Bottlerocket: The 2022 Pivot Toward Immutable, API-Driven Container Hosts
How the shift to transaction-based updates redefined Kubernetes node security
In late 2022, the trajectory of Kubernetes infrastructure began a decisive shift away from general-purpose Linux distributions toward specialized, immutable operating systems. Bottlerocket, an open-source project designed specifically for hosting containers, emerged as a critical signal of this transition, prioritizing transactional updates and API-driven configuration over traditional system administration.
When Bottlerocket garnered attention in October 2022, it highlighted a growing friction in cloud-native environments: the mismatch between ephemeral container workloads and the persistent, mutable operating systems (OS) supporting them. General-purpose Linux distributions—such as Ubuntu or CentOS—carry legacy baggage, including package managers and read-write file systems that introduce security vulnerabilities and configuration drift. Bottlerocket addressed this by stripping the OS down to the bare essentials required to run a container orchestrator.
The Architecture of Immutability
The core innovation of Bottlerocket lies in its update mechanism. Unlike traditional systems that update individual packages via tools like apt or yum, Bottlerocket employs an image-based update system. The OS uses a dual-partition scheme; updates are downloaded to a secondary partition, and the system flips the active partition upon reboot. This transactional approach ensures that updates are atomic—either the system updates successfully, or it rolls back to the previous state, mitigating the risk of partial failures that can leave nodes in an inconsistent state.

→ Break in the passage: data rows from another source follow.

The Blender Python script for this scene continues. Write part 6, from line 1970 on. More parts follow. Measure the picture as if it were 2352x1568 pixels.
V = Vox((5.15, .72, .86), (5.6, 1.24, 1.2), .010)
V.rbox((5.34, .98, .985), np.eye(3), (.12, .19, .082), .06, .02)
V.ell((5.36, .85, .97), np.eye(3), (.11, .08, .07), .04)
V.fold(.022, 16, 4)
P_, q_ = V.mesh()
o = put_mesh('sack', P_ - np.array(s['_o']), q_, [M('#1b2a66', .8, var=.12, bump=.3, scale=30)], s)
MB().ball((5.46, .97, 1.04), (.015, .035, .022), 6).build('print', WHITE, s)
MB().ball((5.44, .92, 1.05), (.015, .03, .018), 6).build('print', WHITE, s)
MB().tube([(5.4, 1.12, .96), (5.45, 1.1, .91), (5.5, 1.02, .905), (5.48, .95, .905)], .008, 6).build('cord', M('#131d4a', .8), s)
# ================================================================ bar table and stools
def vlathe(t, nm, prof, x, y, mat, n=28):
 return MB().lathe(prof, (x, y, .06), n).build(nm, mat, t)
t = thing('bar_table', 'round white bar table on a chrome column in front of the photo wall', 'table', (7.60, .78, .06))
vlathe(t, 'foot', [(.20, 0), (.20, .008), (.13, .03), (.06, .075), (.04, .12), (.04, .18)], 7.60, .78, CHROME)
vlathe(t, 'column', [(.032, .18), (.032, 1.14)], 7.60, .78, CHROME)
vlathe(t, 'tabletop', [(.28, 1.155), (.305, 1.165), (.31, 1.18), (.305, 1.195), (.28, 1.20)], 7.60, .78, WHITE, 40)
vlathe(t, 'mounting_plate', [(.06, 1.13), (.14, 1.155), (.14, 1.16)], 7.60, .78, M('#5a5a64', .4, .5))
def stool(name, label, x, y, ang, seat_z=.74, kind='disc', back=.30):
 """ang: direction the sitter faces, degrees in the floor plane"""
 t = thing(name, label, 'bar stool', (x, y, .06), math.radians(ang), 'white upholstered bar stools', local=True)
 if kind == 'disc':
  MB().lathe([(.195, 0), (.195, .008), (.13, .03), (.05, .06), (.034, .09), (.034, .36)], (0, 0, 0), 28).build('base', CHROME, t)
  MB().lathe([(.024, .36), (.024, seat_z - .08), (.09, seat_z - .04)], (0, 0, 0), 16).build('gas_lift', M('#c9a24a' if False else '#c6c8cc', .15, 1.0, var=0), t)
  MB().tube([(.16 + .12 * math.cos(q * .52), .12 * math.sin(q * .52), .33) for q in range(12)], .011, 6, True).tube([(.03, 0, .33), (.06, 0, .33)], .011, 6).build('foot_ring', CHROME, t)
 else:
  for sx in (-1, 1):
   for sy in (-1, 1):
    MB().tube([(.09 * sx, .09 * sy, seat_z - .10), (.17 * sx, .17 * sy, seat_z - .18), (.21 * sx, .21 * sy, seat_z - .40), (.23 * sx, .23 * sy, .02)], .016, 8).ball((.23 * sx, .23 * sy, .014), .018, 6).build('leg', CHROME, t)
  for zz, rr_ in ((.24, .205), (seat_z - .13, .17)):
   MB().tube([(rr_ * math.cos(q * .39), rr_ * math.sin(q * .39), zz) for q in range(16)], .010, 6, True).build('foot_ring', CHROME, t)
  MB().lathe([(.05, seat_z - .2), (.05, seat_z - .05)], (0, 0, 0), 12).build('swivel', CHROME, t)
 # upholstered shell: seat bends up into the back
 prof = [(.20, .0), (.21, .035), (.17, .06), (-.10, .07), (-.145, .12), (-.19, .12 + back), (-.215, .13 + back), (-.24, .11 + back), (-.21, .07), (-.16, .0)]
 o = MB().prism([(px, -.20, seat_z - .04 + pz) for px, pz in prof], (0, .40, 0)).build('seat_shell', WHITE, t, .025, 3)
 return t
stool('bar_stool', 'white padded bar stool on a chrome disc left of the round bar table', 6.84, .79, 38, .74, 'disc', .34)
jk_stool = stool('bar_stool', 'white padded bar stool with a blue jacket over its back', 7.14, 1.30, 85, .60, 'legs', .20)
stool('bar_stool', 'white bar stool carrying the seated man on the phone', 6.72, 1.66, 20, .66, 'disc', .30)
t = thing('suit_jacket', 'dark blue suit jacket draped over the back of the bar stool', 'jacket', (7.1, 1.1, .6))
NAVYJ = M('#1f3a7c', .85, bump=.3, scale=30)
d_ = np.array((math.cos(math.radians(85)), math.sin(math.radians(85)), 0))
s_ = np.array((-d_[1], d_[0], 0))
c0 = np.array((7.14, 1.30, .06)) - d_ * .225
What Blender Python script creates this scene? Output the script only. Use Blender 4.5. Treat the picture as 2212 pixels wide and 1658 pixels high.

Furthermore, Bottlerocket enforces a read-only root file system. By preventing direct modifications to the OS layer, the platform minimizes the attack surface, a design choice explicitly aimed at mitigating the risks associated with malware persistence and accidental configuration drift.
API-Driven Configuration
Perhaps the most significant departure from convention is Bottlerocket’s rejection of the traditional UNIX configuration model. There is no /etc directory for administrators to manually edit. Instead, according to the Bottlerocket OS Intelligence Brief, system settings are managed via an API, ensuring consistency across large fleets of servers. This "API-driven configuration" model allows the OS to be managed programmatically, treating the node configuration as code rather than a collection of text files.
This design necessitates an "out-of-band access method" for debugging, as the system does not support a traditional read-write SSH shell for day-to-day operations. While this creates a steeper learning curve for operators accustomed to ssh-ing into boxes to fix issues, it enforces a strict discipline of immutability that is essential for security at scale.
Retrospective: The Landscape Since 2022
Viewing the 2022 emergence of Bottlerocket through a retrospective lens reveals it as a precursor to the wider adoption of "node-as-code" philosophies. In the time since, the market for container-optimized operating systems has bifurcated. While Google’s Container-Optimized OS (COS) and Flatcar Linux maintained strong footholds, the API-first approach pioneered by Bottlerocket has been aggressively validated by the rise of competitors like Talos Linux, which takes the concept even further by removing the shell entirely.
The prediction that Kubernetes environments would shift toward "security by design" has largely materialized. Managed Kubernetes services, particularly Amazon EKS, have increasingly integrated Bottlerocket as a default or recommended option for managed node groups, reducing the operational overhead for platform teams. The limitations identified in 2022—specifically the workload specificity and lack of interactive access—are now considered industry best practices for production environments, signaling a maturity in how the industry views infrastructure security.
However, the transition has not been universal. Legacy applications requiring specific kernel modules or local storage configurations often struggle on immutable OS platforms, keeping general-purpose Linux relevant for hybrid workloads. Nevertheless, Bottlerocket’s architecture defined the standard for modern, secure container hosting, moving the industry away from pet-like server management toward true cattle-like infrastructure.
Key Takeaways
- **Transactional Updates:** Bottlerocket utilizes a partition-flipping mechanism to ensure atomic system updates, eliminating the risk of partial package installation failures.
- **API-First Management:** The OS replaces text-file configuration with an API, enabling programmatic management and reducing configuration drift.
- **Immutable Security:** A read-only root file system and lack of a traditional shell minimize the attack surface, enforcing security by design.
- **Retrospective Impact:** Since 2022, the API-driven OS model has gained traction, with Bottlerocket and Talos Linux influencing how managed Kubernetes services handle node security.